21世紀の国民の母子保健の行動計画である「健やか親子21」の話です。

この検討会では、母子保健課長の方針で、毎回委員から提出を受けた資料からドラフトをつくって議論をしました。

よく、出席した議員から「○○の資料が抜けている、とか、○○を事務局はなぜ議題にしないのか?」と指摘されることがあります。

最初の会議に課長から「委員からあらかじめ提出された資料をもとに議論します」と宣言しました。

ある委員から「今回の議題では○○が大事なのに、なぜその資料が出ていないのか?」と発言がありました。

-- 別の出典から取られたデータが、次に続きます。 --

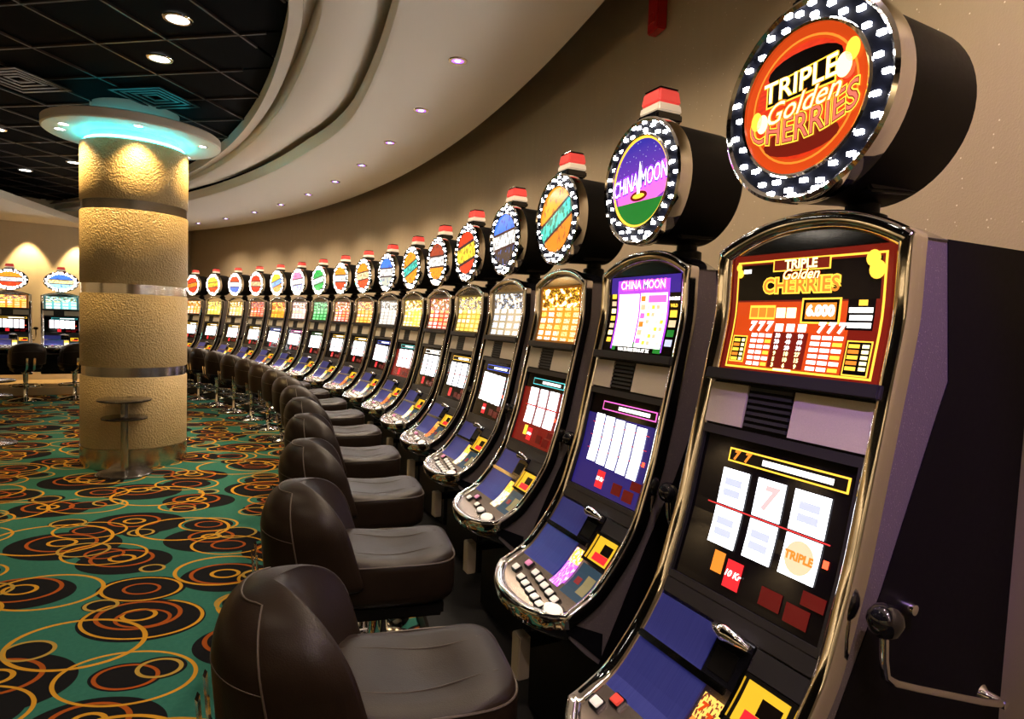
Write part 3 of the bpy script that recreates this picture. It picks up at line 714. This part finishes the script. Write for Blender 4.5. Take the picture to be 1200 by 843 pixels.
    put(C_('footb', lambda: MB().box(-.025, .025, .23, .39, .53, .56).mesh('bracket_arm', blackp)), 'bracket_arm', P)
    # sign
    put(C_('post', post_mesh), 'sign_post', P); put(C_('saddle', saddle_mesh), 'saddle', P)
    cn = put(C_('can', can_mesh), 'sign_can', P); put(C_('rim', rim_mesh), 'rim', cn); put(C_('inrim', inrim_mesh), 'inner_rim', cn)
    put(C_('plate', lambda: MB().lathe([(.162, -.004), (.212, -.004), (.212, -.02)], 56, (0, 0, ZSG), 'y', cap=False).mesh('lamp_plate', lampplate)), 'lamp_plate', cn)
    def face():
        mb = ring_disc(.0, .163, .001, 48); mb.uv['fn'] = lambda co: (.5 - co.x / .33, .5 + (co.z - ZSG) / .33); return mb.mesh('sign_face', spec['face'])
    put(C_(('face', spec['face'].name), face), 'sign_face', cn)
    if spec.get('sign_fn') : spec['sign_fn'](cn)
    if detail:
        for a, r in LAMPS: put(lamp_me, 'lamp', cn, (r*math.cos(a), .002, ZSG + r*math.sin(a)))
    else:
        def lmp():
            mb = MB()
            for a, r in LAMPS: x, z = r*math.cos(a), ZSG + r*math.sin(a); mb.box(x-.0082, x+.0082, -.002, .006, z-.0045, z+.0045)
            return mb.mesh('lamp_ring', lamp_white)
        tag(put(C_('lampring', lmp), 'lamp_ring', cn), kind='stuff')
    b, cl_, rl, cp_ = C_('beacon', beacon_parts); bo = put(b, 'beacon', P); put(cl_, 'clear_lens', bo); put(rl, 'red_lens', bo); put(cp_, 'beacon_cap', bo)
    return e
redhot2 = glow('red_line', (.9, .05, .05), .9)
cardm = mat('card_panel', (.03, .055, .08), .2, emis=(.03, .07, .12), estr=.35)
cardred = glow('card_red', (.4, .05, .05), .4); cardtan = glow('card_tan', (.45, .38, .18), .4)

# ---- artwork of the nearest machine: cherries
def cherry_pair(par, pts, mk, m=gold):
    for v, z, rv, rz in pts: put(mk(v, z, rv, rz), 'cherry', par)
def sign_cherry(cn):
    put(ring_disc(.128, .163, .0018).mesh('art_rim', redp), 'art_rim', cn)
    put(ring_disc(.134, .139, .0022).mesh('gold_ring', orangep), 'gold_ring', cn)
    def quad(pts, m, u, nm): put(MB().add([(-v, u, ZSG + z) for v, z in pts], [(0, 1, 2, 3)]).mesh(nm, m), nm, cn)
    quad([(-.10, .005), (.085, .015), (.085, .080), (-.10, .060)], gold, .003, 'title_plate'); quad([(-.096, .009), (.081, .019), (.081, .076), (-.096, .056)], blackpr, .0034, 'title_plate')
    put(ellipse_disc(0, .075, .098, .036, .0026).mesh('art_band', blackpr), 'art_band', cn); put(ellipse_disc(0, -.085, .10, .035, .0026).mesh('art_band', darkredp), 'art_band', cn)
    for nm, args, m1, m2 in (('title_text', ('TRIPLE', -.008, .042, .066, .005), gold, whitep),):
        put(stext(*args, bold=.0022, arch=-.1, slope=.07).mesh(nm, m1), nm, cn); a = list(args); a[4] = .006; put(stext(*a, arch=-.1, slope=.07).mesh(nm, m2), nm, cn)
    put(stext('CHERRIES', 0, -.060, .082, .005, bold=.005, slope=.04, arch=-1.0, wide=.80).mesh('title_text', gold), 'title_text', cn)
    put(stext('CHERRIES', 0, -.060, .082, .0056, bold=.002, slope=.04, arch=-1.0, wide=.80).mesh('title_text', darkredp), 'title_text', cn)
    put(stext('CHERRIES', 0, -.060, .082, .0062, slope=.04, arch=-1.0, wide=.80).mesh('title_text', pinkp), 'title_text', cn)
    put(stext('Golden', 0, -.008, .066, .0068, bold=.003, shear=.35, slope=.10).mesh('title_text', orangep), 'title_text', cn)
    put(stext('Golden', 0, -.008, .066, .0074, shear=.35, slope=.10).mesh('title_text', goldl), 'title_text', cn)
    cherry_pair(cn, [(.105, .042, .019, .026), (.123, .068, .017, .024), (-.122, -.018, .016, .022), (-.104, -.028, .016, .022)], lambda v, z, a, b: ellipse_disc(v, z, a, b, .0078).mesh('cherry', goldl if v in (.105, -.104) else gold))
def rect(par, v0, v1, s0, s1, m, off=-.0088, nm='print_block'): put(flat(nm, v0, v1, s0, s1, off, m, .0006), nm, par)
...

「そんなに大事な事柄ならなぜ事前に委員から資料の提出がなかったのですか。次回会議で委員から資料提出とご説明をお願いします」

課長から切り替えされました。

これをきっかけに、受動的だった委員の態度が変わり、その後の会議では積極的になりました。

健やか親子21の検討会で、妊婦バッチ(マタニティ・マーク)の提案がありました。

日本助産師会の委員からだったと思います。

妊娠初期には周りから見てもわかりませんが、こうしたバッチを身につけたりバックにつるしたりすれば、妊婦だとすぐ判って、席をゆずってくれるとか様々な配慮ができるのでは、という説明がありました。

当初は賛否両論はありましたが、妊婦バッチの創設は、健やか親子21の目標の一つに決まりました。

妊婦バッチを具体的につくることになり、デザインは公募されました。

この選定会議のメンバーに、富山県に出向していた私も選ばれました。

最終的に四つのデザインに絞られて、委員の多数決で選ぶことになりました。

私が投票したものは別のものでしたが、一番票を集めたのが、現在のマタニティ・マークになりました。

2006年から全国の市町村で、母子保健健康手帳と一緒にマタニティ・マークを渡すことが開始されました。

首都圏の鉄道会社がいちはやくPRをしてくれて、これが広く普及するきっかけになりました。

今では、マタニティ・マークは、妊婦にやさしい環境づくりのために広く使われています。

宮崎県立総合博物館に行ったときに駐車場にマタニティ・マークの標識があって、感動しました。

アイデアとデザインがよかったので、公共交通機関をはじめ多くの関係者が採用してくれたのだと感じています。

頭の固い役人が提案する資料からは、決してこうしたマタニティ・マークのようなアウトプットは出てこなかったでしょう。

さらに、私が選んだデザインだったら、これほど広まることもなかった。

「これしかない!」と思ったことだけは覚えております。

ただ、どんなデザインだったのか、今では全く記憶にございません。